Para o ecossistema brasileiro de capital de risco, acreditamos que a situação poderá ser ainda mais sensível, dado o nosso grau de maturidade ainda em desenvolvimento. Boa parte dos fundos levantaram capital depois de 2016 e, portanto, não somente nossos profissionais ainda estão no primeiro ciclo de experiência, mas também os investidores. A principal pergunta é: nossos LPs vão manter suas posições?

Nosso apelo é para que os LPs mantenham suas posições, pois crises são inevitáveis no negócio de longo prazo que é o VC. Ao invés de mudar o método a cada crise, devemos exigir que os profissionais de VC evoluam e sistematizem ainda mais a avaliação e apoiem os melhores empreendedores. O ecossistema de startups agradecerá e os retornos virão.

Em relação aos recém-chegados Corporate VCs, talvez eles estejam diante da melhor oportunidade de sua curta história no Brasil, com mais de R$ 3 bilhões de dry powder. Sua disponibilidade de capital está mais relacionada ao comportamento macroeconômico e à competição do que ao mercado de capital de risco.

Devido à demanda dos acionistas, suas avaliações são mais profundas e cuidadosas. As alavancas que podem oferecer, como seus canais de vendas, clientes, fornecedores e P&D, são fundamentais para o crescimento das startups.

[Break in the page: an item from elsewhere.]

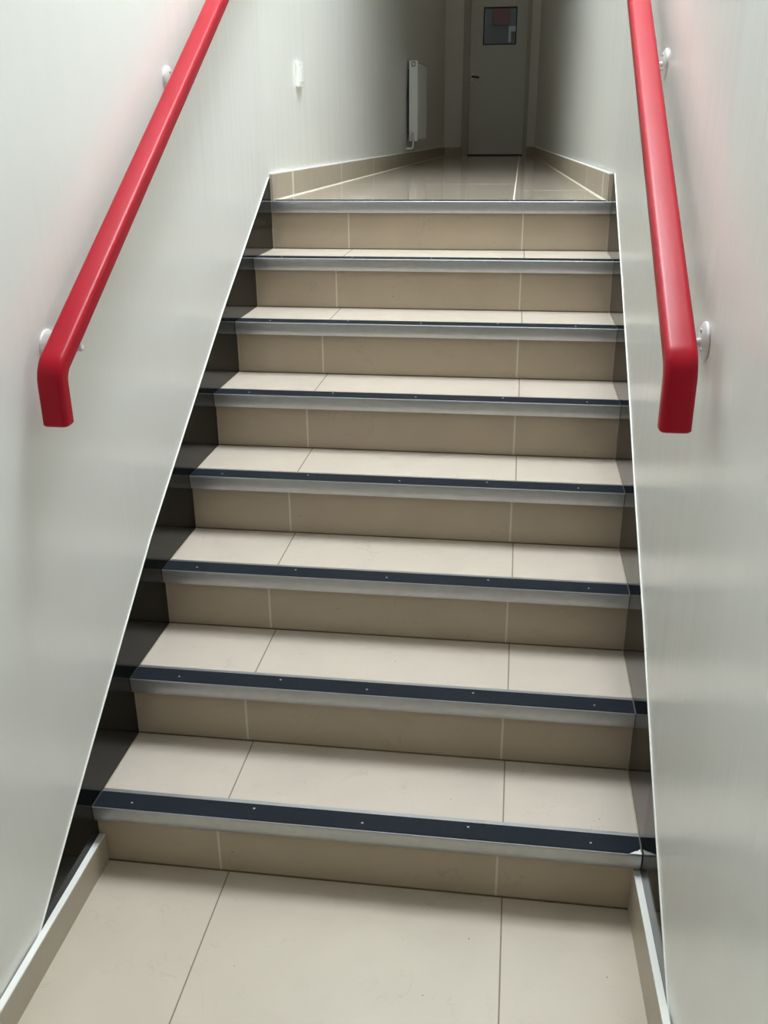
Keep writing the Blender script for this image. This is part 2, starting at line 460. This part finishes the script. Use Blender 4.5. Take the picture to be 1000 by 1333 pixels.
# ------------------------------------------------------------------ handrails
def rounded_rect(w, h, r, n=5):
    out = []
    for cx, cy, a0 in ((w/2-r, h/2-r, 0), (-w/2+r, h/2-r, 90), (-w/2+r, -h/2+r, 180), (w/2-r, -h/2+r, 270)):
        for i in range(n + 1):
            a = math.radians(a0 + 90 * i / n); out.append((cx + r*math.cos(a), cy + r*math.sin(a)))
    return out
def make_rail(side, x, yb, zb_, slope, zend, ytop, brackets, label):
    th = math.atan(slope)
    ztop = zb_ + slope * (ytop - yb)
    root = thing('handrail', (x, (yb + ytop) / 2, zb_), label, 'handrail')
    R_ = .045
    path = [Vector((0, yb, zend)), Vector((0, yb, zend + .004))]
    path += arc_corner((0, yb, zend), (0, yb, zb_), (0, ytop, ztop), R_, 10)
    path += [Vector((0, yb + (ytop - yb) * k, zb_ + (ztop - zb_) * k)) for k in (.2, .4, .6, .8)]
    path += arc_corner((0, yb, zb_), (0, ytop, ztop), (0, ytop + .25, ztop), .06, 8) + [Vector((0, ytop + .25, ztop))]
    sec = rounded_rect(.050, .037, .0095)
    bm = bmesh.new(); rings = []
    def ring(p, d, k):
        nrm = Vector((0, -d.z, d.y))                # perpendicular, up side
        return [bm.verts.new((x + a * k[0], p.y + nrm.y * bb * k[1], p.z + nrm.z * bb * k[1])) for a, bb in sec]
    for i, p in enumerate(path):
        d = (path[min(i+1, len(path)-1)] - path[max(i-1, 0)]).normalized()
        if i == 0: rings.append(ring(p - d * .003, d, (.90, .86)))
        rings.append(ring(p, d, (1, 1)))
    n = len(sec)
    for a, c in zip(rings, rings[1:]):
        for k in range(n): bm.faces.new((a[k], a[(k+1) % n], c[(k+1) % n], c[k]))
    bm.faces.new(list(reversed(rings[0]))); bm.faces.new(rings[-1])
    finish('rail', bm, M['red'], root, smooth=True)
    wx = side * (WALL if side < 0 else WALLR)
    for y, z in brackets:
        zr = zb_ + slope * (y - yb)                  # rail centre height here
        bm = bmesh.new()
        xw = wx if y < YL else (wl(y) if side < 0 else wr(y))
        cyl(bm, (xw, y, z), (xw - side * .004, y, z), .034, 32)
        cyl(bm, (xw - side * .004, y, z), (xw - side * .0085, y, z), .034, 32, .027)
        br = finish('bracket_rose', bm, M['white'], root, smooth=True)
        for a in (90, 210, 330):
            sy = y + .019 * math.cos(math.radians(a)); sz = z + .019 * math.sin(math.radians(a))
            bm = bmesh.new(); cyl(bm, (xw - side * .008, sy, sz), (xw - side * .0105, sy, sz), .0042, 12, .003)
            finish('screw', bm, M['steel'], br)
        bm = bmesh.new()
        xe = x - side * (.021 if side < 0 else .012)                         # the arm runs under the rail and ends in a rounded tip
        tube(bm, [(xw - side * .006, y, z), (x, y, z), (xe + side * .006, y, z), (xe + side * .0025, y, z)], .0068)
        cyl(bm, (xe + side * .0025, y, z), (xe, y, z), .0068, 14, .003)
        cyl(bm, (x, y, z), (x, y, zr - .012), .0062, 14)
        finish('bracket_arm', bm, M['white'], root, smooth=True)
        bm = bmesh.new()                            # saddle plate under the rail
        d = Vector((0, math.cos(th), math.sin(th))); nn = Vector((0, -math.sin(th), math.cos(th)))
        c = Vector((x, y, zr)) - nn * .0200
        vs = []
        for sx in (-.014, .014):
            for sd in (-.03, .03):
                for sn in (-.0022, .0022): vs.append(bm.verts.new(c + Vector((sx, 0, 0)) + d * sd + nn * sn))
        for f in ((0,1,3,2),(4,6,7,5),(0,4,5,1),(2,3,7,6),(0,2,6,4),(1,5,7,3)): bm.faces.new([vs[k] for k in f])
        finish('saddle_plate', bm, M['white'], root)
make_rail(-1, -.550, -.010, 1.160, .600, 1.060, 2.0, [(.09, 1.181), (.90, 1.681), (1.75, 2.19)],
          'red painted wooden handrail on the left wall, lower end bent straight down')
make_rail(1, .550, -.128, 1.226, .557, 1.124, 2.0, [(.0, 1.236), (.82, 1.695), (1.70, 2.19)],
          'red painted wooden handrail on the right wall, beside the narrow black stringer')

# ------------------------------------------------------------------ radiator on the corridor's left wall
ry0, ry1, rz0, rz1 = 6.04, 6.75, 1.452, 2.005
rw = wl(6.04)
x0, x1 = rw + .021, rw + .086
rad = thing('radiator', (rw + .05, (ry0 + ry1)/2, 1.40), 'white panel radiator on the left wall of the upper corridor', 'radiator')
bm = bmesh.new()                                     # ribbed front panel
nR = 14; prof = []
for i in range(nR):
    ya = ry0 + .006 + (ry1 - ry0 - .012) * i / nR; w = (ry1 - ry0 - .012) / nR
    prof += [(x1 - .002, ya), (x1 - .007, ya + w*.35), (x1 - .007, ya + w*.65)]
prof += [(x1 - .002, ry1 - .006), (x1 - .018, ry1 - .006), (x1 - .018, ry0 + .006)]
prism_z(bm, prof, rz0 + .012, rz1 - .008)
finish('front_panel', bm, M['white'], rad)
bm = bmesh.new()
prism_z(bm, [(x0 + .002, ry0 + .006), (x0 + .014, ry0 + .006), (x0 + .014, ry1 - .006), (x0 + .002, ry1 - .006)], rz0 + .012, rz1 - .008)
finish('back_panel', bm, M['white'], rad)
for (a, c) in ((ry0, ry0 + .005), (ry1 - .005, ry1)):
    bm = bmesh.new(); box(bm, (x0, a, rz0), (x1, c, rz1 - .002)); finish('side_cover', bm, M['white'], rad, bevel=.0015)
bm = bmesh.new()
box(bm, (x0, ry0, rz1 - .004), (x1, ry1, rz1))
finish('top_grille', bm, M['white'], rad, bevel=.001)
bm = bmesh.new(); xm = (x0 + x1) / 2
for lo, hi in (((xm - .013, 1.966), (xm - .009, 1.998)), ((xm + .009, 1.966), (xm + .013, 1.998)), ((xm - .009, 1.966), (xm + .009, 1.970)), ((xm - .009, 1.994), (xm + .009, 1.998))):
    box(bm, (lo[0], ry0 - .003, lo[1]), (hi[0], ry0 + .001, hi[1]))
finish('badge_frame', bm, M['dark'], rad)
bm = bmesh.new(); cyl(bm, (xm, ry0 - .012, 1.45), (xm, ry0 - .012, 1.515), .011, 16, .008); box(bm, (xm - .008, ry0 - .012, 1.475), (xm + .008, ry0 + .003, 1.50))
finish('valve', bm, M['steel'], rad, smooth=True)
bm = bmesh.new()
tube(bm, [(xm, ry0 - .012, 1.452)] + [tuple(p) for p in arc_corner((xm, ry0 - .012, 1.46), (xm, ry0 - .012, 1.400), (rw, ry0 - .012, 1.400), .015, 6)] + [(rw + .001, ry0 - .012, 1.400)], .0065)
finish('pipe', bm, M['white'], rad, smooth=True)
for y in (ry0 + .14, ry1 - .14):
    bm = bmesh.new(); box(bm, (rw, y - .012, rz0 + .05), (x0 + .003, y + .012, rz1 - .05)); finish('wall_bracket', bm, M['dark'], rad)

# ------------------------------------------------------------------ light switch
ys0, ys1, zs0, zs1 = 2.385, 2.475, 1.713, 1.806
wx = wl(2.43)
sw = thing('light_switch', (wx, 2.43, zs0), 'small white wall switch on the left wall past the top step', 'light switch')
bm = bmesh.new(); box(bm, (wx - .0005, ys0, zs0), (wx + .014, ys1, zs1)); finish('switch_plate', bm, M['white_plastic'], sw, bevel=.003)
bm = bmesh.new(); ym = (ys0 + ys1)/2; zm = (zs0 + zs1)/2
prism_z(bm, [(wx + .013, ym - .018), (wx + .017, ym - .018), (wx + .017, ym + .018), (wx + .013, ym + .018)], zm - .028, zm + .028)
rk = finish('rocker', bm, M['white_plastic'], sw, bevel=.0015)

# ------------------------------------------------------------------ camera
cam = bpy.data.objects.new('camera', bpy.data.cameras.new('camera')); COL.objects.link(cam)
A = [[0.99084, -0.12755, -0.04439], [0.13484, 0.91568, 0.37861], [-0.00764, -0.38113, 0.92449]]   # right, forward, up
mw = Matrix.Identity(4)
for r in range(3):
    mw[r][0] = A[r][0]; mw[r][1] = A[r][2]; mw[r][2] = -A[r][1]
mw[0][3], mw[1][3], mw[2][3] = .2894, -1.6122, 1.5757
cam.matrix_world = mw
cam.data.sensor_fit = 'HORIZONTAL'; cam.data.sensor_width = 36; cam.data.lens = 1225.72 * 36 / 1000
cam.data.clip_start = .05
SC.camera = cam

# ------------------------------------------------------------------ light : daylight through the rooflight, dim hall
def area(name, loc, sx, sy, power, col, rot=(0, 0, 0)):
    l = bpy.data.lights.new(name, 'AREA'); l.shape = 'RECTANGLE'; l.size = sx; l.size_y = sy
    l.energy = power; l.color = col
    o = bpy.data.objects.new(name, l); COL.objects.link(o); o.location = loc; o.rotation_euler = rot
    return o
area('rooflight_daylight', ((RL[0]+RL[1])/2, (RL[2]+RL[3])/2, HT + .12), RL[1]-RL[0]-.02, RL[3]-RL[2]-.02, 196, (.90, .97, 1.03))
area('corridor_fill', (-.05, 7.6, LCEIL - .03), .5, .5, 1.6, (1.0, .83, .56))  # added fill light lifting the dark far end; no fitting stands there
w = bpy.data.worlds.new('world'); SC.world = w; w.use_nodes = True
w.node_tree.nodes['Background'].inputs[0].default_value = (.9, .96, 1, 1)
w.node_tree.nodes['Background'].inputs[1].default_value = .9

# ------------------------------------------------------------------ view
vs = SC.view_settings
SC.display_settings.display_device = 'sRGB'
vs.view_transform = 'Standard'; vs.look = 'None'; vs.gamma = 1; vs.use_curve_mapping = False
vs.exposure = 0.0
SC.cycles.use_denoising = True
SC.cycles.max_bounces = 10; SC.cycles.diffuse_bounces = 6; SC.cycles.glossy_bounces = 5
SC.cycles.caustics_reflective = False; SC.cycles.caustics_refractive = False
SC.cycles.sample_clamp_indirect = 6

É uma bela oportunidade para que os Corporate VCs liderem as rodadas no Brasil, mantenham o ecossistema ativo e tragam sua experiência de lidar com crises para as startups e para o capital de risco brasileiro.

Chegou a hora de separar os adultos das crianças. Os investidores (LPs) devem cumprir seu papel e manter firmes suas posições, pois o jogo é de longo prazo. Os VCs brasileiros devem aproveitar a crise para entrar em um próximo ciclo de evolução. E, para os Corporate VCs, é a sua vez de liderar o ecossistema de startups neste momento crucial.